En mi pasado artículo “Verdad y posverdad”, me referí al uso problemático del concepto posverdad y como su uso señala una preocupante situación de nuestro tiempo marcada por una crisis del debate público amplificada por el desarrollo de las nuevas tecnologías.
En este sentido, las redes sociales han jugado un rol protagónico. Nuestra tendencia natural a la copertenencia parece acentuarse en los espacios virtuales donde la estructura y funcionamiento de los sistemas algorítmicos que determinan la circulación de los contenidos virtuales alimentan el atrincheramiento tribal en detrimento de las interacciones características del debate racional.
Esta situación favorece el fenómeno de la polarización dificultando la comprensión de cualquier tema que sea de alta sensibilidad para una sociedad, sea la problemática de las causales, la migración ilegal, la orientación sexual o cualquier otro asunto que puede generar división ciudadana por compromisos de carácter religioso, ideológico o partidario.
Si bien la polarización promovida por las redes puede agitar la participación política, no promueve una actuación ciudadana responsable porque los grupos constituidos en los espacios virtuales no tienen una articulación y cohesión sólida, permiten la intervención anónima o enmascarada y cubren con un manto de impunidad las acciones discursivas de sus participantes.

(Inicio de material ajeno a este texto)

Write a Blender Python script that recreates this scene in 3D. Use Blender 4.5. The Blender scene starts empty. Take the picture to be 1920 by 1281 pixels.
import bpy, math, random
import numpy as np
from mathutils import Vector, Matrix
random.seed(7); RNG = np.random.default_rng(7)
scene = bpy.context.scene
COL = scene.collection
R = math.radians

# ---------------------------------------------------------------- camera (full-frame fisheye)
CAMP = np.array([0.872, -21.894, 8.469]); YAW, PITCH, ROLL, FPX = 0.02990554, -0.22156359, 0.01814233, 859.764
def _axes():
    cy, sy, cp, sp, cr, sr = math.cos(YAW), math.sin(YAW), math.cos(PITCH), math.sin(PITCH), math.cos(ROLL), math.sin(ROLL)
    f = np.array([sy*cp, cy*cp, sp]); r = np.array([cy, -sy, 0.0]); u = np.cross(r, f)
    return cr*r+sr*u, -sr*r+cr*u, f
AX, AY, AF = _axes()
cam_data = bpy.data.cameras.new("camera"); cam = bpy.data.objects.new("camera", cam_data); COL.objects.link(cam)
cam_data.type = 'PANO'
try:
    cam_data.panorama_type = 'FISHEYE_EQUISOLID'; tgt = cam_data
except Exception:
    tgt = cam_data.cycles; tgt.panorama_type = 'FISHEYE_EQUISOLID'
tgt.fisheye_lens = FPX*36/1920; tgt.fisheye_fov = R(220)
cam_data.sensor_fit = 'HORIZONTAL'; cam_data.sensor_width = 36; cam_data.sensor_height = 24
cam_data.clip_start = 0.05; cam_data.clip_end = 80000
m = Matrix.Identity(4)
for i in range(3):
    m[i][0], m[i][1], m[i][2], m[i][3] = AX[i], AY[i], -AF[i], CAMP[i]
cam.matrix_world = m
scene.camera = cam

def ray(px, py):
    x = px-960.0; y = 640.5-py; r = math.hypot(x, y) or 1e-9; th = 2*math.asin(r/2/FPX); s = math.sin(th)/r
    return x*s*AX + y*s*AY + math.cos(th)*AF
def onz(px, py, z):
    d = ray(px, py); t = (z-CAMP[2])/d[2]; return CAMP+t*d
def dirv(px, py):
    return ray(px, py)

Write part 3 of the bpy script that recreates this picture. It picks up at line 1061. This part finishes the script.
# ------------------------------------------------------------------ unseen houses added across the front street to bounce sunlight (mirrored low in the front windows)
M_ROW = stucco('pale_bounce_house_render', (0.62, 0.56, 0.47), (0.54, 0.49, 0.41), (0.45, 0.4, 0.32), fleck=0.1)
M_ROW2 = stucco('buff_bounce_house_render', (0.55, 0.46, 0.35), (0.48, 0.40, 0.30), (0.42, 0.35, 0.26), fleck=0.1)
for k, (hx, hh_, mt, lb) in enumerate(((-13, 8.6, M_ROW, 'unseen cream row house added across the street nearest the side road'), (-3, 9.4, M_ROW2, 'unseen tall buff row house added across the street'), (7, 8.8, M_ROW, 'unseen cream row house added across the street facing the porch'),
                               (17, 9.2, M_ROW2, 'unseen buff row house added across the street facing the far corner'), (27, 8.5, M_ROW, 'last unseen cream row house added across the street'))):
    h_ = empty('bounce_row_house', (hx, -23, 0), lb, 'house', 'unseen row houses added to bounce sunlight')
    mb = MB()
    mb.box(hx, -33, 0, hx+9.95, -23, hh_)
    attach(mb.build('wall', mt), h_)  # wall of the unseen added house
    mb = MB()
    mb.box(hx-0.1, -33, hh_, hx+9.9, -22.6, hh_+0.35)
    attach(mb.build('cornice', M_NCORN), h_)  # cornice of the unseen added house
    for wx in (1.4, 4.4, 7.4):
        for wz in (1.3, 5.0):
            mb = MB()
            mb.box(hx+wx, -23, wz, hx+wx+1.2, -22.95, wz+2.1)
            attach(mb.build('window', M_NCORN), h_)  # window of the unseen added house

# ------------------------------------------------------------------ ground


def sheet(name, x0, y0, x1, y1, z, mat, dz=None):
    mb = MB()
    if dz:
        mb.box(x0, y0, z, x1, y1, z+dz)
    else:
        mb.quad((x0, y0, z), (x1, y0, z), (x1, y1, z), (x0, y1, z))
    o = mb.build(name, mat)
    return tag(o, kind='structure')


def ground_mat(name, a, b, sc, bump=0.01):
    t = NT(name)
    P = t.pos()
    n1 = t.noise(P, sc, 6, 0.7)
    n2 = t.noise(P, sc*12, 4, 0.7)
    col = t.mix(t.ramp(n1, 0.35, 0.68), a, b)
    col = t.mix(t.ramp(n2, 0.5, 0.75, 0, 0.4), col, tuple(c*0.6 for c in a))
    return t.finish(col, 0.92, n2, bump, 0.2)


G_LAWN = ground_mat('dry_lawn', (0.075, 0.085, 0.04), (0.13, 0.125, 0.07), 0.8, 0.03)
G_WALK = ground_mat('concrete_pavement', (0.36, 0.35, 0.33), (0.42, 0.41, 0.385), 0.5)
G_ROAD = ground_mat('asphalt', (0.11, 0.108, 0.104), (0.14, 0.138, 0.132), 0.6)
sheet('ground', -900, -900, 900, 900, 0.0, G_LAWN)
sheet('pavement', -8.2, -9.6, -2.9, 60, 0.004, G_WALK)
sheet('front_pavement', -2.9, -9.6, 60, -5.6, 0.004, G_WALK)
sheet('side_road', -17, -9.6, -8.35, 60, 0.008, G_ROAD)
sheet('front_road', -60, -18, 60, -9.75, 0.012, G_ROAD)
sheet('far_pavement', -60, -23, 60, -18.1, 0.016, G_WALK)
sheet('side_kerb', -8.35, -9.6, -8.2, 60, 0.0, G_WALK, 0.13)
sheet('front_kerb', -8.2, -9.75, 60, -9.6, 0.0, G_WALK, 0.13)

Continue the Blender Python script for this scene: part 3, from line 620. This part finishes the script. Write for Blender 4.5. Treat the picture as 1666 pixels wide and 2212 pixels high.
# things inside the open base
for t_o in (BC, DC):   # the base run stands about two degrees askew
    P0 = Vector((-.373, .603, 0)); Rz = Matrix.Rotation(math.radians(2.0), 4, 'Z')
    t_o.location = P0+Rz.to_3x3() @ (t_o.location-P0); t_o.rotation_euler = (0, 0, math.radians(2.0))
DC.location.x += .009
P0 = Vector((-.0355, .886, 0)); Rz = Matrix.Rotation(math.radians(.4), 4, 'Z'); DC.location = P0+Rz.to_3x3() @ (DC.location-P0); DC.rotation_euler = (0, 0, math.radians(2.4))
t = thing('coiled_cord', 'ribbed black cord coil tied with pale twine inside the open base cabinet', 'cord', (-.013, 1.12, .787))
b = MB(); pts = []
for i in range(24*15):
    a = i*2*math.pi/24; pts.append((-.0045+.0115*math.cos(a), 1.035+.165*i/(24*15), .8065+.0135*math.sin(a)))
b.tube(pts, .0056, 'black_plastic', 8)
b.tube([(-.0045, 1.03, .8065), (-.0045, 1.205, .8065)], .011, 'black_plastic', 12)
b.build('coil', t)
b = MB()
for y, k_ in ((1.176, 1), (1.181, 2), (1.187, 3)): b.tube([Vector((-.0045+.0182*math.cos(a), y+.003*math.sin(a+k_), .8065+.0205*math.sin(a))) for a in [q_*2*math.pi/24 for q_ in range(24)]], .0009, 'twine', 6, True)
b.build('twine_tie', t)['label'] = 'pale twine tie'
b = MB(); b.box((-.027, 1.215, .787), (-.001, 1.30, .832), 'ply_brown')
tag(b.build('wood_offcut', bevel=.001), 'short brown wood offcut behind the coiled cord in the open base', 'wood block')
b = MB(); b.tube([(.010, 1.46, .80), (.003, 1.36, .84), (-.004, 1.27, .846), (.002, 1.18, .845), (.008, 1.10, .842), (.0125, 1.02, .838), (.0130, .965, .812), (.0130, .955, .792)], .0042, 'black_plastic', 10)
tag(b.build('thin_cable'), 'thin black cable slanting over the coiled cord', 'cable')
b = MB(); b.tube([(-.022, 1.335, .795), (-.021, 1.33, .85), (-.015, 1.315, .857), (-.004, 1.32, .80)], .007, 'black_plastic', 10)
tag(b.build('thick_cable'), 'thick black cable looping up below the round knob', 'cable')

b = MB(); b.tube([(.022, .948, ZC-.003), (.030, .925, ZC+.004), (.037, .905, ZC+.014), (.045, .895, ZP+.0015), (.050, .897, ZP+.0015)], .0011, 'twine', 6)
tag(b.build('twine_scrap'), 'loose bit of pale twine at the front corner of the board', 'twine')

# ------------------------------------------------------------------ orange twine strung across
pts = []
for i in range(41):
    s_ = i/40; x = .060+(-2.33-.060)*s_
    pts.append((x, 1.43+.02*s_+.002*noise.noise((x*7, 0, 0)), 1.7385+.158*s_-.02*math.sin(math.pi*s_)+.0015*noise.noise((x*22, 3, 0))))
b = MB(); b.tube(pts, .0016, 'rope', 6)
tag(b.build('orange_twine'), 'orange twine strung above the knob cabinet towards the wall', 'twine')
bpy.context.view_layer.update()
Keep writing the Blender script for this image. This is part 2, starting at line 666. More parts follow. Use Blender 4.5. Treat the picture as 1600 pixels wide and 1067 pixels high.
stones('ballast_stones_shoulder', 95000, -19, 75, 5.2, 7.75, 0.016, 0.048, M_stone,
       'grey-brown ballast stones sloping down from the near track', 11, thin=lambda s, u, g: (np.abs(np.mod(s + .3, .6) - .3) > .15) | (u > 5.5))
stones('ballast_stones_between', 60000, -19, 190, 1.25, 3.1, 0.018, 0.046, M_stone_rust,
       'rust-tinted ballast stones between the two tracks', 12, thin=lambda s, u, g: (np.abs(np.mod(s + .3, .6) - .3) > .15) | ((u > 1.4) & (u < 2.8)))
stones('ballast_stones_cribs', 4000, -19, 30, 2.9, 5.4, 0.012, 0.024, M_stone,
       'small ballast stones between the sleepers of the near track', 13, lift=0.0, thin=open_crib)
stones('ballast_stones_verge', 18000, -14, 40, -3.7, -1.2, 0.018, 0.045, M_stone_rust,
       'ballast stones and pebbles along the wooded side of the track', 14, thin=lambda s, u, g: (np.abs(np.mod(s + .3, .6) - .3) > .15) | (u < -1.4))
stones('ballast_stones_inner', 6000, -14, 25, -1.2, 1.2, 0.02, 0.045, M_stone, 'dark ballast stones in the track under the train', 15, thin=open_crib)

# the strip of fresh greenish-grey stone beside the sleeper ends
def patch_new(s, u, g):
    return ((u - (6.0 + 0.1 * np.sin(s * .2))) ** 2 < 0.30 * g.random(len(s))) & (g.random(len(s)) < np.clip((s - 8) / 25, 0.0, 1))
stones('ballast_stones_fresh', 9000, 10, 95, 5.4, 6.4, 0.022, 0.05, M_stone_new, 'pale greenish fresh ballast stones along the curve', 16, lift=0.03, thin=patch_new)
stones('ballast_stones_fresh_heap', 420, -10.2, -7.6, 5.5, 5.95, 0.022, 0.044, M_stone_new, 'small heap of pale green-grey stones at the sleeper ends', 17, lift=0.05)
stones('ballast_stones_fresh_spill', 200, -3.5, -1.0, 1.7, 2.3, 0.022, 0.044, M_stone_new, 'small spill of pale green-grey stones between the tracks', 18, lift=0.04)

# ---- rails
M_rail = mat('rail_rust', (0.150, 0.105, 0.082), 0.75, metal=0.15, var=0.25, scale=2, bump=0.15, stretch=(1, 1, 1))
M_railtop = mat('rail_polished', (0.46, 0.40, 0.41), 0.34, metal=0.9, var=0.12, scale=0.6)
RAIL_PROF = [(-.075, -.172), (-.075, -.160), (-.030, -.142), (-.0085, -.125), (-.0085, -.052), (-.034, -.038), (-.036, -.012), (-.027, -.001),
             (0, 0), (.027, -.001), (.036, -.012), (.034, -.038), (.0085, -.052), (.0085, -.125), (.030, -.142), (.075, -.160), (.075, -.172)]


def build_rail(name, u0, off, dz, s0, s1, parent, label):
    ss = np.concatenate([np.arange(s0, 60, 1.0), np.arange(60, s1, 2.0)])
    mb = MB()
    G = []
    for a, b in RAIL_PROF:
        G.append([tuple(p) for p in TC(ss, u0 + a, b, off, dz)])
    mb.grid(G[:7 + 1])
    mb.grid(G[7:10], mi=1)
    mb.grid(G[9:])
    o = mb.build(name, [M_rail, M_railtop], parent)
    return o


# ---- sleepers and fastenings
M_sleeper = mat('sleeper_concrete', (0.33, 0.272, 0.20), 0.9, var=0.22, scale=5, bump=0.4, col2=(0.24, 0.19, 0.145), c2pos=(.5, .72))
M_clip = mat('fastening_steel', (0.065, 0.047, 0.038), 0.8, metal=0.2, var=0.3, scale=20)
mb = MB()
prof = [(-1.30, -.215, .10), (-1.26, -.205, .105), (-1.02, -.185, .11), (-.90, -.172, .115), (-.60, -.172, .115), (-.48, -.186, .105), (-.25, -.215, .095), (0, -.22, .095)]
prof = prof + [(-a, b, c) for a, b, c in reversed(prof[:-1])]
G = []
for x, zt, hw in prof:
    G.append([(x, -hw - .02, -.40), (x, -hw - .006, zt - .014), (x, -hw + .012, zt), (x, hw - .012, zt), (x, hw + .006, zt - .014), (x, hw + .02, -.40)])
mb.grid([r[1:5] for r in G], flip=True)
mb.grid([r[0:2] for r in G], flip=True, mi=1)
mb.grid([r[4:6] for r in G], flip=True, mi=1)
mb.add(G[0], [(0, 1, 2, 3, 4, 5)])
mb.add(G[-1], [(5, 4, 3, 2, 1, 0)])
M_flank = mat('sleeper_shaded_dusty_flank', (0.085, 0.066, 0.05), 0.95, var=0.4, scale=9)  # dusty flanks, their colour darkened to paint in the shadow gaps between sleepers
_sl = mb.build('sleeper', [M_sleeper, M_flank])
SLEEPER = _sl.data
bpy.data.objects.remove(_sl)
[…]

No es de extrañar que las redes se hayan convertido en escenarios de una frenética circulación de noticias falsas, discursos de odio y expresiones de la emocionalidad más descarnada. Es esta atmósfera la que enrarece el debate sobre cualquier problema social importante dificultando una comprensión clara de los factores que inciden en un determinado fenómeno, la interpretación de los textos e informaciones necesarias para “encontrarnos en una verdad”, o un espacio de diálogo donde podamos llegar a un mínimo de acuerdos sociales o al reconocimiento de los desacuerdos sin satanizar al adversario de nuestras ideas. Es este escenario de emocionalidad el que contribuye al aislamiento de “la cámara de resonancia epistémica” y que como ha señalado Hanno Bauer en su libro La invención del bien y del mal (2023) es más dañina que las denominadas “burbujas digitales” porque dentro de aquella se pierde la confianza en el otro, especialmente de los que piensan distinto.
De esta manera, la suspicacia hacia quien pertenece a otro colectivo es inversamente proporcional al dogmatismo que se muestra con respecto al propio grupo. En esta situación, se dinamitan las posibilidades de la conversación, la negociación y la confrontación amistosa constitutivas de la democracia.